▸ **REQUIRED WORK**
Everything from the line with "Continue the Blender" through the line with "add_obj('wheel', wm, car, (sx, sy, 0.4))" should be repeated exactly, both of those lines included, and nothing else.

▸ **RECORD EXTRACTS**
# # # #
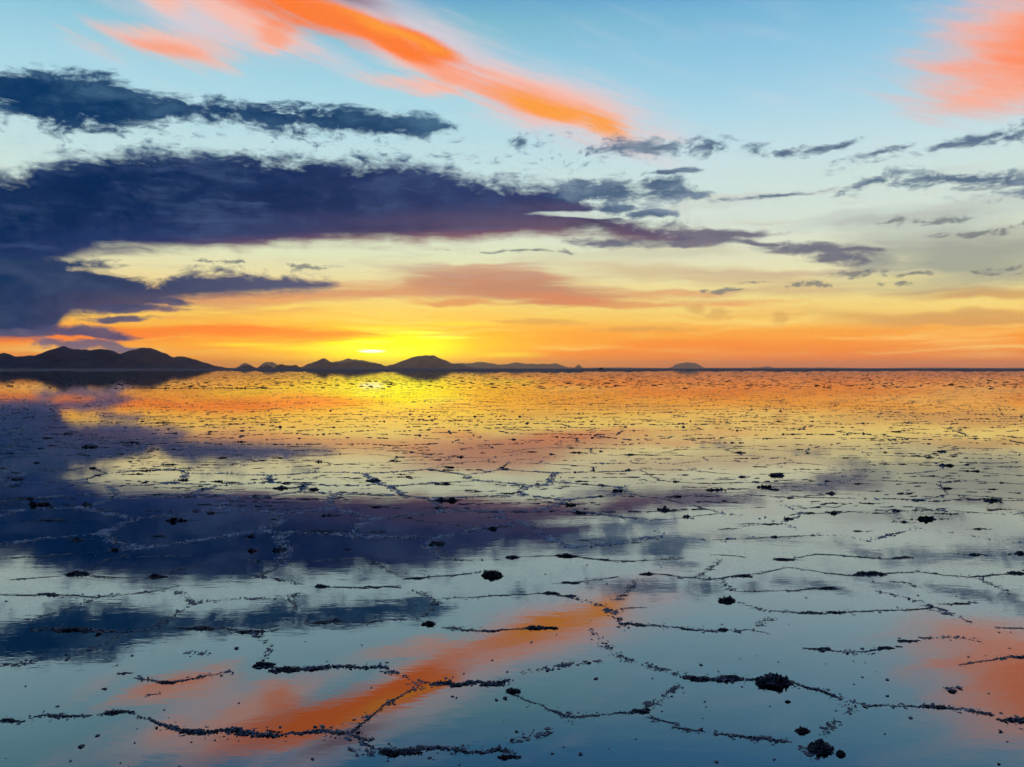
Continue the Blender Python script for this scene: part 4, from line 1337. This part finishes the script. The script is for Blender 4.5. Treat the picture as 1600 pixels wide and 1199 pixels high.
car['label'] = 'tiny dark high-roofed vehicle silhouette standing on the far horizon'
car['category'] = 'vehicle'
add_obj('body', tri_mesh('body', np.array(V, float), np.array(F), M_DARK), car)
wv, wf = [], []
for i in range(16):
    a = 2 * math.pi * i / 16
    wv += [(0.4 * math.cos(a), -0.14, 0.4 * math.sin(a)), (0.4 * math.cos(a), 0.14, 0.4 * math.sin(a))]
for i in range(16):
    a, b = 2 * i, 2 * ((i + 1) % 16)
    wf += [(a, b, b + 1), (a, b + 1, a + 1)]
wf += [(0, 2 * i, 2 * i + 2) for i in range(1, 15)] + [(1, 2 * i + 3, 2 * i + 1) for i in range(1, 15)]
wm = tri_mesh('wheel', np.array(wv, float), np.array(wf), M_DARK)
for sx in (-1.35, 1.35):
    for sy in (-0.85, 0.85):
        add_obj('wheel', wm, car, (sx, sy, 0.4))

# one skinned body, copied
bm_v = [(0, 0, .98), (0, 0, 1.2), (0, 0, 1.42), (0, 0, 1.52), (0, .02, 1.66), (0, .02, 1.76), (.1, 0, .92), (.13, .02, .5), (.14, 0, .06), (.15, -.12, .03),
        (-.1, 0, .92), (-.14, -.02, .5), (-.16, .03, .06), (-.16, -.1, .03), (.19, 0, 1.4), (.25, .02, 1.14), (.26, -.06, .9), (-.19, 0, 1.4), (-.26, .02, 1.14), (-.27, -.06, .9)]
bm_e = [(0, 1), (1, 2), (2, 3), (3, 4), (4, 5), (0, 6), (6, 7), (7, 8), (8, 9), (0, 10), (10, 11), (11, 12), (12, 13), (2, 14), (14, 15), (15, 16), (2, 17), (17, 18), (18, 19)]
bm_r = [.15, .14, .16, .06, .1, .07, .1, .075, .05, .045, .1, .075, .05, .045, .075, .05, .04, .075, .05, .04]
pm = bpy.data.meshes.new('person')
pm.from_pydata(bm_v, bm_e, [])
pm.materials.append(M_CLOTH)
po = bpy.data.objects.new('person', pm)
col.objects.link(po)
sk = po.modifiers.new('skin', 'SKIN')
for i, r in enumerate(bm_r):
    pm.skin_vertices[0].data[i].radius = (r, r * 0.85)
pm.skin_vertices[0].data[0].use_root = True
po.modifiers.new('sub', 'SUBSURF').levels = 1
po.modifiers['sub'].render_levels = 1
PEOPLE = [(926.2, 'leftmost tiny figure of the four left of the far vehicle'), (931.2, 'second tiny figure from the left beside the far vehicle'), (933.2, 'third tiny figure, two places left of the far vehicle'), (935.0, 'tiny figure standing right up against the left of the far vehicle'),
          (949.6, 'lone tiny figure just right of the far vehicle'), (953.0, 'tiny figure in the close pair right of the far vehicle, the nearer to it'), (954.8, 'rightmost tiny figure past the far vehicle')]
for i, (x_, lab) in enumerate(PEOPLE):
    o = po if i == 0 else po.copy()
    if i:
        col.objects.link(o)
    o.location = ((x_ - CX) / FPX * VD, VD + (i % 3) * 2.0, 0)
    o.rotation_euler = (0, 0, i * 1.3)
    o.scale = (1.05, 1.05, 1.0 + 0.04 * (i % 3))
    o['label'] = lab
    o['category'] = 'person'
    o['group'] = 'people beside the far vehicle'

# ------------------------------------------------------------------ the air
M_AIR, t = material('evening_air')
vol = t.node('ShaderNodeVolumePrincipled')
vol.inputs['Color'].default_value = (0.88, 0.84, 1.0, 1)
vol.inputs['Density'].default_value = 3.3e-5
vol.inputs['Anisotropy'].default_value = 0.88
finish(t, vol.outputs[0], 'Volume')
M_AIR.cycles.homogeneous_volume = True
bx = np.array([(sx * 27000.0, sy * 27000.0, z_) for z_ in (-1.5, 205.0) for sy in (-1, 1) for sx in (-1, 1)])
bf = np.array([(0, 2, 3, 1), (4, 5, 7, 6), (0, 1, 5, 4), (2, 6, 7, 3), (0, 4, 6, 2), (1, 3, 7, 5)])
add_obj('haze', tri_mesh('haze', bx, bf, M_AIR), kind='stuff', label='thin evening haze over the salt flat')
# # # #
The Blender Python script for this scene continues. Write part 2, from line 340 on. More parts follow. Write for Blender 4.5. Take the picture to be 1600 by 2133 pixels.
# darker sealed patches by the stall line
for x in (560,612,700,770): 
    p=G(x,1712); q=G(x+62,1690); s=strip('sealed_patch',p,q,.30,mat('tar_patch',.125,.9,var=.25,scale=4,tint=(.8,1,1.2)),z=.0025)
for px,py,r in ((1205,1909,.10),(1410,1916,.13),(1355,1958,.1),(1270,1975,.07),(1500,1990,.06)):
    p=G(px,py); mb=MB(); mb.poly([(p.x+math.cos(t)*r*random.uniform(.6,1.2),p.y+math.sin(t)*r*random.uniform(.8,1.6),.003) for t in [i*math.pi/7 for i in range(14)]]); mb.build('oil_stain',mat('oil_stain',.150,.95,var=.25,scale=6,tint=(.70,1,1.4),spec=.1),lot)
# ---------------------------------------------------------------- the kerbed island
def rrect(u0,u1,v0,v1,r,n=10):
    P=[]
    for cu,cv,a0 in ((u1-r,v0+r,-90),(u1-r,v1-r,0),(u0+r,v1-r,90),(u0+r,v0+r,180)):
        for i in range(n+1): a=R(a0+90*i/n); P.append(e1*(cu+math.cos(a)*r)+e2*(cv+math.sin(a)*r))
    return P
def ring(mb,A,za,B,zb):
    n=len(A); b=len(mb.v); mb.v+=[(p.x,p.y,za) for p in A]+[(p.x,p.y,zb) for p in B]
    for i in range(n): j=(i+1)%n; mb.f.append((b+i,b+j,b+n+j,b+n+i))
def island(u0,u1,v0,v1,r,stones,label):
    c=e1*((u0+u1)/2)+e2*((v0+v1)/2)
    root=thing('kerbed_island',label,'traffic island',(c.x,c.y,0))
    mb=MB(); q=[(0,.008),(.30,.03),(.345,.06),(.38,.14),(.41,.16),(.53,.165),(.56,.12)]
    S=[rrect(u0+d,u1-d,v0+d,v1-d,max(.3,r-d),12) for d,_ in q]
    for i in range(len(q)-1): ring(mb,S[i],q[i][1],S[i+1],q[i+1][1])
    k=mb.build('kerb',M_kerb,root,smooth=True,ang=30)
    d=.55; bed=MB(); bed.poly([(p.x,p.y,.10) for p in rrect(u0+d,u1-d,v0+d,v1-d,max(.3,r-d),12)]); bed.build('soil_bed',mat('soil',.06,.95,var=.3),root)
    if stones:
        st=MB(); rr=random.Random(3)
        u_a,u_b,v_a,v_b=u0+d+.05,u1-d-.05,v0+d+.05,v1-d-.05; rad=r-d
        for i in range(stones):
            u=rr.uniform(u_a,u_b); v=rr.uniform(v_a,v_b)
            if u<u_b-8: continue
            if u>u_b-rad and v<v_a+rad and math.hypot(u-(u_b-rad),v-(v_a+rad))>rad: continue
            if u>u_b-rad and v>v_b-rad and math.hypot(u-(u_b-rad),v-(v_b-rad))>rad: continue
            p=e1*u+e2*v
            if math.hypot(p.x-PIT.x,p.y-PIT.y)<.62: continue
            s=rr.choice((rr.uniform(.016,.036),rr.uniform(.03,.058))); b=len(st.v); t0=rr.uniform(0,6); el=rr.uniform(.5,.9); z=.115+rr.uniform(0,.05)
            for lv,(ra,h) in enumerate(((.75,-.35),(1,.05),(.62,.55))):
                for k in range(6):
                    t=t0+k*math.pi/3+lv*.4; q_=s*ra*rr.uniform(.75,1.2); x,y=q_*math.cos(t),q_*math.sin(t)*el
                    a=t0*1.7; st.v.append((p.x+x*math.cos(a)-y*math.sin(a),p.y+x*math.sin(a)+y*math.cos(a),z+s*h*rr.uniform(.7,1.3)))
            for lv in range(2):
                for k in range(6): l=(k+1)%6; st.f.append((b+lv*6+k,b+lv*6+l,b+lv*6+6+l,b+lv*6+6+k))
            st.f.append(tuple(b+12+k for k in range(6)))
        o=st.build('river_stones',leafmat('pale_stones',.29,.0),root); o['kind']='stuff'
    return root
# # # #
▸ **TASK SOLUTION**
Continue the Blender Python script for this scene: part 4, from line 1337. This part finishes the script. The script is for Blender 4.5. Treat the picture as 1600 pixels wide and 1199 pixels high.
car['label'] = 'tiny dark high-roofed vehicle silhouette standing on the far horizon'
car['category'] = 'vehicle'
add_obj('body', tri_mesh('body', np.array(V, float), np.array(F), M_DARK), car)
wv, wf = [], []
for i in range(16):
    a = 2 * math.pi * i / 16
    wv += [(0.4 * math.cos(a), -0.14, 0.4 * math.sin(a)), (0.4 * math.cos(a), 0.14, 0.4 * math.sin(a))]
for i in range(16):
    a, b = 2 * i, 2 * ((i + 1) % 16)
    wf += [(a, b, b + 1), (a, b + 1, a + 1)]
wf += [(0, 2 * i, 2 * i + 2) for i in range(1, 15)] + [(1, 2 * i + 3, 2 * i + 1) for i in range(1, 15)]
wm = tri_mesh('wheel', np.array(wv, float), np.array(wf), M_DARK)
for sx in (-1.35, 1.35):
    for sy in (-0.85, 0.85):
        add_obj('wheel', wm, car, (sx, sy, 0.4))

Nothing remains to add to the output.